Very cool!

We’ve been exploring a similar direction too, but with a plain REPL and a much thinner tool surface. In our case, it’s basically one tool for sending input, with interrupts and restarts handled through that same path. Marimo seems to expose much richer notebook structure and notebook-manipulation semantics, which is a pretty different point in the design space.

It seems like the tradeoff is between keeping the interaction model simple and the context small, versus introducing notebook structure earlier so the model works toward an artifact at the same time it iterates and explores. Curious how you think about that balance.

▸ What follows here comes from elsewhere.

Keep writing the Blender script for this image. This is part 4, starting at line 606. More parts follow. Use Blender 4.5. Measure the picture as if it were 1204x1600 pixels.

Repo: https://github.com/posit-dev/mcp-repl

Thanks for sharing!

I think the tradeoff is less stark than it seems. Our tool surface is also basically just "run Python", but the model may additionally use a semi-private API ("code mode") within that execution context to inspect and modify the notebook itself. So the notebook structure isn't something the model has to manage. Marimo's reactivity handles the graph automatically, and the model gets artifact construction as a side effect of exploration.

Where I'd imagine the approaches diverge more is in what the runtime gives back. In a plain REPL, the model carries state in its context. In marimo, it can offload state to the notebook and query it back: inspect variables, read cell outputs, check the dependency graph. That turns the notebook into working memory the model can use without it all living in the conversation. Over longer sessions especially, that matters.